Marine, Police Chief, Priest: One Man's Journey to Improve Community Relations With the Police

'The issue of how police present themselves regarding their image is an important one and should not be allowed to drift away'

Six decades ago David Couper served his country as a United States Marine. Today, he serves his parish as a priest at St Peter’s Episcopal Church in North Lake, Wisconsin. But wedged snugly in between those two careers Couper also had a lengthy stint as a police chief. And Couper had one thing in mind when he became Chief of Police in Burnsville, Minnesota in bridge the gap between the department and community.

For years, Couper noticed a disconnect and knew rebuilding trust wouldn't come easy. 

One effort Couper committed to early was de-militarizing the police force. From job requirements to position titles, Couper would go on to make changes that had other departments around the country taking notice. One of the most significant transformations would be to change the traditional police uniform to a blazer-style uniform.

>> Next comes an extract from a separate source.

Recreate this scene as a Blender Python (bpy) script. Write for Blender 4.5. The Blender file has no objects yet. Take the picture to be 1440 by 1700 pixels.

"If we change our dress and titles, maybe we'll get some changes in behavior from both the officers and the community," said Couper. 

The new look would consist of navy-blue blazers, French-blue trousers, and name tags declaring: Public Safety Officer. The new look gave officers more of a professional and approachable appearance. It didn't take the community long to notice. The uniform change was very well accepted by the department, according to Couper. Right away, the police in Burnsville looked different and felt different. He says the department immediately noticed a definite shift in attitudes from the public with the new look.

After leaving the Burnsville Police Department in 1972, Couper took his unconventional approach to Madison, Wisconsin, where he would become Chief of Police from 1972 to 1993. 

"Soon, our citizens were beginning to perceive their police officers as more professional. Of course, it was more than looks — it also had to do with how we were behaving; that is, acting like professionals," said Couper.

Today, the departments have returned to the traditional military-style uniforms. Couper says it's part of the "militarization and the warrior cop subculture." 

New federal programs arose in the 90s and 2000s, to help fight against "war on drugs" and "war on terror." The programs authorized the transfer of military hardware to local departments, and soon after school districts. 

"The issue of how police present themselves regarding their image is an important one and should not be allowed to drift away," said Couper.

Even though the departments have changed over the years, some of Couper's implemented strategies remain. Burnsville Police Department continues to be one of the few to require a bachelor's degree to enter the force.